— BEGIN —

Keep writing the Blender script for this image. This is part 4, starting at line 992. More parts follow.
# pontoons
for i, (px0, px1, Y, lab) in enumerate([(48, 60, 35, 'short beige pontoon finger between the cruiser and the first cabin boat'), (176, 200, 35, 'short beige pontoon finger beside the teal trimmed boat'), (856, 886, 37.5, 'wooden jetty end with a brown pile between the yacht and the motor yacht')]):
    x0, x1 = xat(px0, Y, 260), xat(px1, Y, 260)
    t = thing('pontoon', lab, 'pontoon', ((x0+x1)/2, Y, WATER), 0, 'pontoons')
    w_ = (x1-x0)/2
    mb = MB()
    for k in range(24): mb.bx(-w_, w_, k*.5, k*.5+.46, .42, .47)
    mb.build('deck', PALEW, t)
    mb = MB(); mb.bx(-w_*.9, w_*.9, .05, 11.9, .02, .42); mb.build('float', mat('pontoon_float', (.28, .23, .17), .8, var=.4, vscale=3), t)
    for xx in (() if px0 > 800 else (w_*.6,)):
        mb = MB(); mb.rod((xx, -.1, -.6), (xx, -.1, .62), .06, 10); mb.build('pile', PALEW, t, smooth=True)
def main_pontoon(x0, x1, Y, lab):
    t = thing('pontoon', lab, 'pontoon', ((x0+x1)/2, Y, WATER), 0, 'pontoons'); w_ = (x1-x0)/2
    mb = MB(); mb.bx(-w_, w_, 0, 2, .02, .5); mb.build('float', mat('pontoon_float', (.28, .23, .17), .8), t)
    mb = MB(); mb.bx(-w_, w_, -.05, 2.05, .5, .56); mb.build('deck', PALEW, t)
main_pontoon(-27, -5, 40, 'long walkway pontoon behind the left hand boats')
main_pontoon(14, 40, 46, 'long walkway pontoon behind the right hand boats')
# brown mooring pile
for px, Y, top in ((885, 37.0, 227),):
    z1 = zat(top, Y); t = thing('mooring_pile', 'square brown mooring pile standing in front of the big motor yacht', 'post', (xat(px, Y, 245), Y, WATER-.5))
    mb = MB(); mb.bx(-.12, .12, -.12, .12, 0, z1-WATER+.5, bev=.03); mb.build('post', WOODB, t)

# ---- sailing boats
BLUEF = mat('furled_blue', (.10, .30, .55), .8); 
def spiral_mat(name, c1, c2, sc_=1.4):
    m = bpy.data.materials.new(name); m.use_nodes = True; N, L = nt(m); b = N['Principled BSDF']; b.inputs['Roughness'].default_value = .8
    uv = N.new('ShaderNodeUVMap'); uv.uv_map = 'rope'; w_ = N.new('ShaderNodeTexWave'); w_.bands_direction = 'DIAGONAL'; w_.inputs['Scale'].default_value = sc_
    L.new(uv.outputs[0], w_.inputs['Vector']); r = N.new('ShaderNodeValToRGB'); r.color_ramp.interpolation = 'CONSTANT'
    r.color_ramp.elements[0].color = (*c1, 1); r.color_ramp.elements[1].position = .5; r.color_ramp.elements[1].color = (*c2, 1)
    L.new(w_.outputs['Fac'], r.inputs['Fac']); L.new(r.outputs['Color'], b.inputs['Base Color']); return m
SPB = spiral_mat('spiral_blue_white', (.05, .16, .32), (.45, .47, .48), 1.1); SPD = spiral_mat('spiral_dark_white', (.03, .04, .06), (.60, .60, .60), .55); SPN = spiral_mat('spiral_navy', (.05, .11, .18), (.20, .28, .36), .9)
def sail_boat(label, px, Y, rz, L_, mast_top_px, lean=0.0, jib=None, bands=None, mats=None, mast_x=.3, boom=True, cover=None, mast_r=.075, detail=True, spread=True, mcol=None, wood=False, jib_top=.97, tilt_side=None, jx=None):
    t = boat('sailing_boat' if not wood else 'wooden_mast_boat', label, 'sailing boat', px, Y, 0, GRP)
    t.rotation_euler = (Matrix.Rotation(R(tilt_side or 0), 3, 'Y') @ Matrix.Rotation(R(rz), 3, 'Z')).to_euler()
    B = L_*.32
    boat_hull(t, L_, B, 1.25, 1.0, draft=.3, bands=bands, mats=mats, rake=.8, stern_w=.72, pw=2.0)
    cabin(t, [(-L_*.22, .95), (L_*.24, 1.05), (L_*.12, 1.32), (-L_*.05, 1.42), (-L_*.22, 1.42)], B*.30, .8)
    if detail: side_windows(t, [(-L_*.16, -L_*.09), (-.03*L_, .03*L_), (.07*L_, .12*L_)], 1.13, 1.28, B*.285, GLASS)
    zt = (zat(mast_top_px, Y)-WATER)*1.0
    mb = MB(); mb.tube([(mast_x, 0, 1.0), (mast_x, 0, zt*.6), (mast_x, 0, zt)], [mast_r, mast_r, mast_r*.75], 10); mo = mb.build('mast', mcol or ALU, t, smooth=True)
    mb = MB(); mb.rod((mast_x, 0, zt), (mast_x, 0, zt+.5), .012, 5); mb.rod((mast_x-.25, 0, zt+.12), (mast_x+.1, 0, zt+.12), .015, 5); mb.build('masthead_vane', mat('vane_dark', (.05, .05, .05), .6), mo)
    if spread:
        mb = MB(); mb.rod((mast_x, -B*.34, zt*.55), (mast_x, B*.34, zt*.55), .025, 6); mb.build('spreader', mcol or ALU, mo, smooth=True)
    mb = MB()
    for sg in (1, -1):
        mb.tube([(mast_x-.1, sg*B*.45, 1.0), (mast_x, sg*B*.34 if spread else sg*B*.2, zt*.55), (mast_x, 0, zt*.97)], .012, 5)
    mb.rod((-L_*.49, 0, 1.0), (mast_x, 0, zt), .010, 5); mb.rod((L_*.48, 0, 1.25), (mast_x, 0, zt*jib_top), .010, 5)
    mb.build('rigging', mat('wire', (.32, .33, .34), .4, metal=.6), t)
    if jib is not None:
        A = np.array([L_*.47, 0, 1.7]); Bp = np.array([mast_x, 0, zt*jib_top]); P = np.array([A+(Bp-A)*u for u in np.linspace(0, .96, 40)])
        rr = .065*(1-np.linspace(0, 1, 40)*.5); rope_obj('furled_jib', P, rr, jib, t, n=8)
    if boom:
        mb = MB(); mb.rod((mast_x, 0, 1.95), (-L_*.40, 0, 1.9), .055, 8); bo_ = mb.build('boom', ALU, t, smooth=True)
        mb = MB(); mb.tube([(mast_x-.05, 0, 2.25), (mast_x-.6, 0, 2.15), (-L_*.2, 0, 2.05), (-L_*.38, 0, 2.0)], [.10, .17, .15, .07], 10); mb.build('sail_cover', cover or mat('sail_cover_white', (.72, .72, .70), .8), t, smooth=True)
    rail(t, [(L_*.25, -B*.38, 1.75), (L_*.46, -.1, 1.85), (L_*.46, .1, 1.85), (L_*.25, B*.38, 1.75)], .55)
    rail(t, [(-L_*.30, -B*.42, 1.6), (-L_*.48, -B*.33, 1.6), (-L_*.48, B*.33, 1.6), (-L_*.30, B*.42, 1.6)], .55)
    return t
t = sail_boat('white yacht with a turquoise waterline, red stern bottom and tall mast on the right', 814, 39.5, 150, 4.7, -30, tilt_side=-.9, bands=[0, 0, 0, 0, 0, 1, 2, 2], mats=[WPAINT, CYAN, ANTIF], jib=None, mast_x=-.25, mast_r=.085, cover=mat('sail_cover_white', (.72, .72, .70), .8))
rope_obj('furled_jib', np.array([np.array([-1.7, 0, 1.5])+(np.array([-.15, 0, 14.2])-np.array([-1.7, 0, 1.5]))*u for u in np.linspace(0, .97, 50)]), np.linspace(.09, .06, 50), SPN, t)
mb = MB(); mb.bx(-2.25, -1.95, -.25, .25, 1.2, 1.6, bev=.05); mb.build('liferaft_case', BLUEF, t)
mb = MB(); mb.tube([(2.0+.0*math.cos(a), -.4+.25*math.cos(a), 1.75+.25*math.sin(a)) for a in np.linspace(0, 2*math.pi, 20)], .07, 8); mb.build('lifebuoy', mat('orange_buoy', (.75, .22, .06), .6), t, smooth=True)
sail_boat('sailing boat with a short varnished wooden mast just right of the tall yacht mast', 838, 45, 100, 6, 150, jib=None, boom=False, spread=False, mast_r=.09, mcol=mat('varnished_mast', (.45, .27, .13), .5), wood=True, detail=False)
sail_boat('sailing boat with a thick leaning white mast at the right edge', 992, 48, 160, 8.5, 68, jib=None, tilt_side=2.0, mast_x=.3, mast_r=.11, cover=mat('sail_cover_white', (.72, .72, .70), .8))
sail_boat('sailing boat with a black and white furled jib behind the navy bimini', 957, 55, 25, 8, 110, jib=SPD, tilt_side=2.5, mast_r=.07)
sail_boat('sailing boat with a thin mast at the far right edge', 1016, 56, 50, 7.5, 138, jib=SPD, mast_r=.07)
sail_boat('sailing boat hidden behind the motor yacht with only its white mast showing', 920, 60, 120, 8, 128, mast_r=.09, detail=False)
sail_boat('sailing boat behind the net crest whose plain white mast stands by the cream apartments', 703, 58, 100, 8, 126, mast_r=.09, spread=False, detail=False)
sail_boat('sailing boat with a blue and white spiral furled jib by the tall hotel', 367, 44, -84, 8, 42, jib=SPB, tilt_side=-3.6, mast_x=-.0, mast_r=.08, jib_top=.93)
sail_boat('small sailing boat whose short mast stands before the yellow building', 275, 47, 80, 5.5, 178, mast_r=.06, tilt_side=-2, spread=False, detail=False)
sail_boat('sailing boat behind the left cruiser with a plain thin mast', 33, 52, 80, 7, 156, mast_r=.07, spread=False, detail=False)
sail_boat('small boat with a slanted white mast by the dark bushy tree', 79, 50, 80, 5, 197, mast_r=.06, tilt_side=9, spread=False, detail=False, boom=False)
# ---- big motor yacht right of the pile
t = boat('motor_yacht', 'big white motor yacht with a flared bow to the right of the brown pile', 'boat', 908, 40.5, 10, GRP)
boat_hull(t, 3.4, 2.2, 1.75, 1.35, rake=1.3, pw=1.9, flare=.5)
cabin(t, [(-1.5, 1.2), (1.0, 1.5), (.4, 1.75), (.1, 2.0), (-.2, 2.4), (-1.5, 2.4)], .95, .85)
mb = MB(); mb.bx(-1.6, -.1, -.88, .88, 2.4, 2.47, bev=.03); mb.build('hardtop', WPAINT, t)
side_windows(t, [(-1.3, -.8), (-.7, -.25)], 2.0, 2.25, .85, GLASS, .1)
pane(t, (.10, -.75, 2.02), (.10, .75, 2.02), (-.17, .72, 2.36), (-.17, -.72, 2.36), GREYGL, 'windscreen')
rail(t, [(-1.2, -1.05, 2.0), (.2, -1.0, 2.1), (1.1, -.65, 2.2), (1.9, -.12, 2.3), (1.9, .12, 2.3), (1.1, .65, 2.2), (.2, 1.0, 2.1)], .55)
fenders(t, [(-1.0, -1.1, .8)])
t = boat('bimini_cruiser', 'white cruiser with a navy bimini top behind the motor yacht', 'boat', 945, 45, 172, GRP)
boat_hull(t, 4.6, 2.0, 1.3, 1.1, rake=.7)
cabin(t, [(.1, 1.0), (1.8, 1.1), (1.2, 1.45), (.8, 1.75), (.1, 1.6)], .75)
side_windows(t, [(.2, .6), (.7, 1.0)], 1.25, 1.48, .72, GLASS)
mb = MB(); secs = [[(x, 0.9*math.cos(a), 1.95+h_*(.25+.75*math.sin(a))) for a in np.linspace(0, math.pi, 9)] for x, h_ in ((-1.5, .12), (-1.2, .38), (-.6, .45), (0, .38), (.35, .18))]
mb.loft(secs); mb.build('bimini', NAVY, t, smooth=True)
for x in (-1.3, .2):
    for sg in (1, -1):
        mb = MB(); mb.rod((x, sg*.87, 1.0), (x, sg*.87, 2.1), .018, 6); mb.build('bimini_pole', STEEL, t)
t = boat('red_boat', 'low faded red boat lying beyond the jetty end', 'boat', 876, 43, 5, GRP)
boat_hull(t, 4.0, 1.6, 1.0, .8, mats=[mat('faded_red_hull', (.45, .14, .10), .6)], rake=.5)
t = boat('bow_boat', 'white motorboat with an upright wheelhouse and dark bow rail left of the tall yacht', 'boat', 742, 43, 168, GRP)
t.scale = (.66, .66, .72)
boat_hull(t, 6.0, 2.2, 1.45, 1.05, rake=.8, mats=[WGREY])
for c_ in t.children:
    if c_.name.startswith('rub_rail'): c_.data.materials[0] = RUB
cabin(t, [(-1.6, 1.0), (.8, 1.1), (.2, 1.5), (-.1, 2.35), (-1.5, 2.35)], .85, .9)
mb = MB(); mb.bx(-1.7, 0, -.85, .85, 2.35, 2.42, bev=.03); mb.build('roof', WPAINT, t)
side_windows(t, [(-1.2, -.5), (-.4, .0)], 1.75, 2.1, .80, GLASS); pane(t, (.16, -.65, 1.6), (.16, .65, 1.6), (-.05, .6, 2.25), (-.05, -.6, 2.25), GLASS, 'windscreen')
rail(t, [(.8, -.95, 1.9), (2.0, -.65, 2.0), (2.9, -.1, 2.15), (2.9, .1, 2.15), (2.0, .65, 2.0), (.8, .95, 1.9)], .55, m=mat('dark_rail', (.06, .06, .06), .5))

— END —

**GIVEN PROBLEM**: Print only the lines from the top of the data above down to the line holding "mb = MB(); mb.bx(-.12, .12, -.12, .12, 0, z1-WATER+.5, bev=.03);", inclusive.

**SOLUTION TO THE EXERCISE**:
Keep writing the Blender script for this image. This is part 4, starting at line 992. More parts follow.
# pontoons
for i, (px0, px1, Y, lab) in enumerate([(48, 60, 35, 'short beige pontoon finger between the cruiser and the first cabin boat'), (176, 200, 35, 'short beige pontoon finger beside the teal trimmed boat'), (856, 886, 37.5, 'wooden jetty end with a brown pile between the yacht and the motor yacht')]):
    x0, x1 = xat(px0, Y, 260), xat(px1, Y, 260)
    t = thing('pontoon', lab, 'pontoon', ((x0+x1)/2, Y, WATER), 0, 'pontoons')
    w_ = (x1-x0)/2
    mb = MB()
    for k in range(24): mb.bx(-w_, w_, k*.5, k*.5+.46, .42, .47)
    mb.build('deck', PALEW, t)
    mb = MB(); mb.bx(-w_*.9, w_*.9, .05, 11.9, .02, .42); mb.build('float', mat('pontoon_float', (.28, .23, .17), .8, var=.4, vscale=3), t)
    for xx in (() if px0 > 800 else (w_*.6,)):
        mb = MB(); mb.rod((xx, -.1, -.6), (xx, -.1, .62), .06, 10); mb.build('pile', PALEW, t, smooth=True)
def main_pontoon(x0, x1, Y, lab):
    t = thing('pontoon', lab, 'pontoon', ((x0+x1)/2, Y, WATER), 0, 'pontoons'); w_ = (x1-x0)/2
    mb = MB(); mb.bx(-w_, w_, 0, 2, .02, .5); mb.build('float', mat('pontoon_float', (.28, .23, .17), .8), t)
    mb = MB(); mb.bx(-w_, w_, -.05, 2.05, .5, .56); mb.build('deck', PALEW, t)
main_pontoon(-27, -5, 40, 'long walkway pontoon behind the left hand boats')
main_pontoon(14, 40, 46, 'long walkway pontoon behind the right hand boats')
# brown mooring pile
for px, Y, top in ((885, 37.0, 227),):
    z1 = zat(top, Y); t = thing('mooring_pile', 'square brown mooring pile standing in front of the big motor yacht', 'post', (xat(px, Y, 245), Y, WATER-.5))
    mb = MB(); mb.bx(-.12, .12, -.12, .12, 0, z1-WATER+.5, bev=.03); mb.build('post', WOODB, t)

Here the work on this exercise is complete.